Re:Some artists just want to be heard... (Score:4, Insightful)
But no, apparently, not only do you get to make $15M for 1 years work, you get to make money from that years work, for the rest of your life ! And if anybody dares to suggest that maybe you've had enough, you start complaining that your fucking family won't be able to survive without the income from a 20 year old lucky break ! Last I heard, families of lottery winners can not expect a regular payout from the lottery.
Breathe ......
If I'm ranting, it's because I saw a BBC news article yesterday, where some pimply lawyer was asking for the UK copyright laws to be brought into line with the US, because it simply isn't fair that people who made a record in the sixties, can't expect their entire line of descendants to ponce off it !
Colour me disgusted.
In fact, I don't care if they extend copyright to infinity, it will only cause me never to buy another cd/dvd ever again. Wonder how much money great-nephew Larry (on the mothers sisters brother-in-laws side) will be able to expect then ?
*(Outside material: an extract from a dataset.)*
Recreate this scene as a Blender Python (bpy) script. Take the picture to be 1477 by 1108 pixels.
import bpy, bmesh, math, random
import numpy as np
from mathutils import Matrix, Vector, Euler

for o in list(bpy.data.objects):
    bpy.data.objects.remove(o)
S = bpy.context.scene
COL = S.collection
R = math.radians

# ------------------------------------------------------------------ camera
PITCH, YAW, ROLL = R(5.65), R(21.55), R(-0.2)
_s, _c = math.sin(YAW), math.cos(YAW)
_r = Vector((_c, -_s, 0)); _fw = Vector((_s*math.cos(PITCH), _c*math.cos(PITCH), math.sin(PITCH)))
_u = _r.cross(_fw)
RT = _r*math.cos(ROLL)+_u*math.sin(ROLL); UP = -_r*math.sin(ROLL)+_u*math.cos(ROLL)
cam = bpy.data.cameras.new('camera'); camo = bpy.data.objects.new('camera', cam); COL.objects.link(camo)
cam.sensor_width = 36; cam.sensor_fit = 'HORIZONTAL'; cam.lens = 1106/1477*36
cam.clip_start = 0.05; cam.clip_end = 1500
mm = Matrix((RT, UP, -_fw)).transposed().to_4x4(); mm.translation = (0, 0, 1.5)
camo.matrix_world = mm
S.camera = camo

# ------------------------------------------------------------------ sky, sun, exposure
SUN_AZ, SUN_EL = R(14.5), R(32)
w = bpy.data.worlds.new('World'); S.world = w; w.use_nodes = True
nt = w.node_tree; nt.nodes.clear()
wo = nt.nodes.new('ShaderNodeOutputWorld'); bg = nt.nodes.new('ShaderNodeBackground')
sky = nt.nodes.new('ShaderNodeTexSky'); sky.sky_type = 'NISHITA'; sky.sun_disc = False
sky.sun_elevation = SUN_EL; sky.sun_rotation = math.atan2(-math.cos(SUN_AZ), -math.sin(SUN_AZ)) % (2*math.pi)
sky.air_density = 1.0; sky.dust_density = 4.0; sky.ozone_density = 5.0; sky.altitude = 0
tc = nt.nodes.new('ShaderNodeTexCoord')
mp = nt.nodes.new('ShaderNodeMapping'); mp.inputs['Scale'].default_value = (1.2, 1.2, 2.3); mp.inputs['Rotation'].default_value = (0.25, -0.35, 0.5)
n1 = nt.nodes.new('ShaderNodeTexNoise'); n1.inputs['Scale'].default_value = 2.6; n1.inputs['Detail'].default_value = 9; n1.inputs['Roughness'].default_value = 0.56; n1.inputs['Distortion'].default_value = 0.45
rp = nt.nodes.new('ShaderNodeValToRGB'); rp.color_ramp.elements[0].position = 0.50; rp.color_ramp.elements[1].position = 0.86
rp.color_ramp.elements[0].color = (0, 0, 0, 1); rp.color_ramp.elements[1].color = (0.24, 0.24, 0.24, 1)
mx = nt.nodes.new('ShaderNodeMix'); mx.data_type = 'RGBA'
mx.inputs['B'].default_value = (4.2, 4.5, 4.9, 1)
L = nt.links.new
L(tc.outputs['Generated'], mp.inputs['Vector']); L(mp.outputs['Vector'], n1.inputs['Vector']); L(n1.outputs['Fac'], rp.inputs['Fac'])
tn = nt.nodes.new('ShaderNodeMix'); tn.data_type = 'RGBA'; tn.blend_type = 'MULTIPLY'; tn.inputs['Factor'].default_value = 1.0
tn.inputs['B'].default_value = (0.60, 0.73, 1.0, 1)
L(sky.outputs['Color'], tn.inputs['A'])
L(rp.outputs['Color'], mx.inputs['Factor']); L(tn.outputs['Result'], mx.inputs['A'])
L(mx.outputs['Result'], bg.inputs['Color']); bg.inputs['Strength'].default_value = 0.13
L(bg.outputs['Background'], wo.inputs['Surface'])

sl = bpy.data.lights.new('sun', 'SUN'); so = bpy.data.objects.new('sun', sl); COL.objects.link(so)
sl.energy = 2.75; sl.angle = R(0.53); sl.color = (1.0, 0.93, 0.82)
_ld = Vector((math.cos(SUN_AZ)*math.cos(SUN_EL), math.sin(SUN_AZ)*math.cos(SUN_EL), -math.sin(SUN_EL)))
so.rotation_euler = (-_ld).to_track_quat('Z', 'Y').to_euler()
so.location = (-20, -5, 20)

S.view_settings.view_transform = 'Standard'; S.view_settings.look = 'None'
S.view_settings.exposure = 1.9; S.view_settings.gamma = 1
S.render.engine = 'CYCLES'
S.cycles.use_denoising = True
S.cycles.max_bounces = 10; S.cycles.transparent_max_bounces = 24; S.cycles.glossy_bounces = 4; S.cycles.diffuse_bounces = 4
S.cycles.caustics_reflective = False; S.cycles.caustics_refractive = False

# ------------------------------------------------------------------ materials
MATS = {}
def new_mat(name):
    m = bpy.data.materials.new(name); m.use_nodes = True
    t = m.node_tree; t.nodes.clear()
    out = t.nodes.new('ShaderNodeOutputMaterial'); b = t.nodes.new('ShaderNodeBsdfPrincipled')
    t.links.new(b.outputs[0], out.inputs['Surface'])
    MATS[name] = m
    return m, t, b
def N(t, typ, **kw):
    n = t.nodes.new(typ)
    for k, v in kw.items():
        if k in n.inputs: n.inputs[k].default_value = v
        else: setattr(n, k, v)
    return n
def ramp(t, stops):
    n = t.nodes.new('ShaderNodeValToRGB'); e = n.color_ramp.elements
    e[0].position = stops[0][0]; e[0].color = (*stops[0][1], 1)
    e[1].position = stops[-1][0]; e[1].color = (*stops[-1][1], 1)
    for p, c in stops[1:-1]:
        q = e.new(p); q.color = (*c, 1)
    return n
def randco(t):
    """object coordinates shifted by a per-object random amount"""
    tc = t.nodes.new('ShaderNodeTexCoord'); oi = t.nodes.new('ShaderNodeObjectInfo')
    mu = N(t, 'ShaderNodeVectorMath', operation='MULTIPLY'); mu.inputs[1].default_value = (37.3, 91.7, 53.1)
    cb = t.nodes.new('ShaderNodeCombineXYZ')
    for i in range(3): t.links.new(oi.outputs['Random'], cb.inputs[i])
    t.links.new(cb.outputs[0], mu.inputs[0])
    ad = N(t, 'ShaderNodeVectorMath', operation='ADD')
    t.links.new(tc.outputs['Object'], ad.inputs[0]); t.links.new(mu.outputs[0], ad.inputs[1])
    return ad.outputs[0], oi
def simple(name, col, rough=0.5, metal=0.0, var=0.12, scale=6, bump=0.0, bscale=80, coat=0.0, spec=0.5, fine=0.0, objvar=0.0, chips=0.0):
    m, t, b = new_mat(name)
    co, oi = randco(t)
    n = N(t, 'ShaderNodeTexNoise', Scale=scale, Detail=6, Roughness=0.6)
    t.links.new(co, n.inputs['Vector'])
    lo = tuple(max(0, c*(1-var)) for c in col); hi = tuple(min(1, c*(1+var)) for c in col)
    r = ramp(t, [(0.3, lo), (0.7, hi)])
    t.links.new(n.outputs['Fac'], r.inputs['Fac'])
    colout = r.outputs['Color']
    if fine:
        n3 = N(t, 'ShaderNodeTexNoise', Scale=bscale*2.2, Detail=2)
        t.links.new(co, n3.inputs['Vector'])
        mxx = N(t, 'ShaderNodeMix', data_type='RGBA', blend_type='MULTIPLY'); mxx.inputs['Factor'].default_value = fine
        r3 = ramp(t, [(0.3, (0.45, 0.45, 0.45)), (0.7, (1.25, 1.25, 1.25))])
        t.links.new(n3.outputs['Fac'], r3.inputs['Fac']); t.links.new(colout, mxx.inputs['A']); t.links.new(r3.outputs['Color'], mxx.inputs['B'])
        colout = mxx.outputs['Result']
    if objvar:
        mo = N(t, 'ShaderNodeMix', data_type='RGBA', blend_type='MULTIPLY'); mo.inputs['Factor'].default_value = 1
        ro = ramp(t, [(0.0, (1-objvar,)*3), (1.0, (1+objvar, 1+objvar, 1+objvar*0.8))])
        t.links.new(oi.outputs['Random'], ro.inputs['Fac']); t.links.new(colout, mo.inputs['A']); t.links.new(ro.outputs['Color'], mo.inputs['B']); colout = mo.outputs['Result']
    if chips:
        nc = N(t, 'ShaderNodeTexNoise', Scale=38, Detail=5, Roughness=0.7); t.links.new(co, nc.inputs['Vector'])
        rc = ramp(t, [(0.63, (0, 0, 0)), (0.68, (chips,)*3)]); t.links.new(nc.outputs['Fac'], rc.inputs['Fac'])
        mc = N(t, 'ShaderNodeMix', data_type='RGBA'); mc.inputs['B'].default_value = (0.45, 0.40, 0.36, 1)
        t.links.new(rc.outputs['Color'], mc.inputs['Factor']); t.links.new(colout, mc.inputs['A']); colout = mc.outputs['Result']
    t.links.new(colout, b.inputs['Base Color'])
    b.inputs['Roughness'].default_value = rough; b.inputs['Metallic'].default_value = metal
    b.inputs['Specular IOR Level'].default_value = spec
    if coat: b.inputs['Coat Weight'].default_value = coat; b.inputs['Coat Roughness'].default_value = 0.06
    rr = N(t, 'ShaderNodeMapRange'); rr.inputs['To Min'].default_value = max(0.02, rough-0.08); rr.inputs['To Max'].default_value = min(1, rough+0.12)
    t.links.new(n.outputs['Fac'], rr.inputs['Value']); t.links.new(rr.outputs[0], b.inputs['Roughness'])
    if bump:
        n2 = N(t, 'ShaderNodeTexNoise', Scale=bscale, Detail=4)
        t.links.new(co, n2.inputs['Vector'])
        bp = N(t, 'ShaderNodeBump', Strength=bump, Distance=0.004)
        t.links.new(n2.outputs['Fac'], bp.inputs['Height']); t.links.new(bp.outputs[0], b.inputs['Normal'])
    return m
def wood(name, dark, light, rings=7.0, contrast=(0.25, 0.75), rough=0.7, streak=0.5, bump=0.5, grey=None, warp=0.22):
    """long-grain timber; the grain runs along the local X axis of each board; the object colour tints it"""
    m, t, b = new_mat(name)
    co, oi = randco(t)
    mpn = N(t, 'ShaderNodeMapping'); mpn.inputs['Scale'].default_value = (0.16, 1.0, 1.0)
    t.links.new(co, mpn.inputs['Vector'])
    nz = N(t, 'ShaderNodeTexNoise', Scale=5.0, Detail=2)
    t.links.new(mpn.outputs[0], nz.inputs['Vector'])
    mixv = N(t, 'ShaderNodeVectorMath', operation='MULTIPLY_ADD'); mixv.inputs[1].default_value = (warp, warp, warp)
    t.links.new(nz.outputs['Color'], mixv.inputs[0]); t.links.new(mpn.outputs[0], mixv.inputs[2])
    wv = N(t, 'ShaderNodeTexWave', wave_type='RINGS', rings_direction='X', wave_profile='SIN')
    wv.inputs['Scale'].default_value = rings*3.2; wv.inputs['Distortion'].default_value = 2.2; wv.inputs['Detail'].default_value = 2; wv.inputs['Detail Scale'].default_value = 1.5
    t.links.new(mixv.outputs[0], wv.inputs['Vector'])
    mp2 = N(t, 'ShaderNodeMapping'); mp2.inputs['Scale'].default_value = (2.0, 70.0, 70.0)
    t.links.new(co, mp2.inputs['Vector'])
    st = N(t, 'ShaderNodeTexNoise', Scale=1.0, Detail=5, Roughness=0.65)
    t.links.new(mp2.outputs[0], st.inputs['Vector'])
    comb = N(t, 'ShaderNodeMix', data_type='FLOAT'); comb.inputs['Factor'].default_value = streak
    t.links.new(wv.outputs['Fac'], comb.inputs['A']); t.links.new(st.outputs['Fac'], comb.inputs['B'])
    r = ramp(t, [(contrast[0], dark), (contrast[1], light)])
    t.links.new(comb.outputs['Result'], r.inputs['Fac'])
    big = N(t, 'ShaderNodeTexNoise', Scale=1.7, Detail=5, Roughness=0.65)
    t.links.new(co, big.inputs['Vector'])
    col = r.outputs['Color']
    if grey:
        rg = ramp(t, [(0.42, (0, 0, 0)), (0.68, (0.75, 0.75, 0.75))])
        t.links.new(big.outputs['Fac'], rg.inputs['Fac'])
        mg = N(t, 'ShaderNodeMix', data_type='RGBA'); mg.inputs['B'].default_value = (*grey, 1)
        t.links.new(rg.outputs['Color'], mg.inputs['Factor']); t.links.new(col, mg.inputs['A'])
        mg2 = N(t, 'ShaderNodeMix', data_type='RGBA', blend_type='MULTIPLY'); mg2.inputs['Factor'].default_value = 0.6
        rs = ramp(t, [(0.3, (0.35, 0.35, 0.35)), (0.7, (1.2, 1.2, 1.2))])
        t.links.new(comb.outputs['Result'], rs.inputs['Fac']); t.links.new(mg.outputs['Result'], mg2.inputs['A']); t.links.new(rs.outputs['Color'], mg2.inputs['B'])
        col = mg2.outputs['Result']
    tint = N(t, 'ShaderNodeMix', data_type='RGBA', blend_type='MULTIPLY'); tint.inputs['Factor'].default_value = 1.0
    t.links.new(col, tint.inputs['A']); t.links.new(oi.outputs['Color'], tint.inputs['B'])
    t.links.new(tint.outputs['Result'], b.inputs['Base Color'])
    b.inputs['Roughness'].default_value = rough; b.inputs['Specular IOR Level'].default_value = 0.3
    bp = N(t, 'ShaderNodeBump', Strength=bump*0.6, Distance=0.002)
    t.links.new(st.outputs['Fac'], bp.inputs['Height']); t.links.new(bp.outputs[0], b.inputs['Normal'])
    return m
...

It's funny, someone wrote a song which said "Pop will eat itself". How ironic.
Bwhaa haah haaa haaah haaahahaha ! And you do do you ? Apparently "Art" is all about making money, when all along I thought it was about self expression.Did Michelangelo get paid for painting the Sistine Chapel ? Why yes he did ! Did Michelangelo get paid every time somebody looked at the ceiling in the Sistine Chapel ? No, no he didn't.
Last I heard, Michelangelo is considered a great artist.
Re:Some artists just want to be heard... (Score:3, Insightful)
"Not quite, I've bought your album once on vinyl, paying you for the material cost of making the record and for your creativity. Then I purchased your album again on 8-track, you again got paid for your creativity."
That's correct. If you would like one copy of an album, it'll cost you $13-$15 or so. If you would like to buy five copies, the store will charge you $75. If you would like to buy one CD of the clean version, one CD of the explicit version, and three copies of the cassette version, that's also $75.
"When CDs came out even though the manufacturing cost of a disc is miniscule and you didn't activate a single, new creativity neuron, I again had to pay you full price for the same creativity I purchased twice in the past."
I'm not sure I follow. Are you of the understanding that the manufacturing cost is a majority portion of the cost of sale? That's not correct for many industries (including the computer peripherals industry) and it's certainly not the case with CDs.
I'm also not sure why you wrote "I again had to pay." It's your choice. If you would like the CD, buy it... if you don't want it... don't. You don't have the right to free copies in other formats (the same goes for painting, books, movies, and so on). If that were the case -- say, for example, with each CD you purchased you got a golden coupon that you could redeem in perpetuity for more copies -- that would have to be built into the initial sale price, and it would no longer be $13 - $15.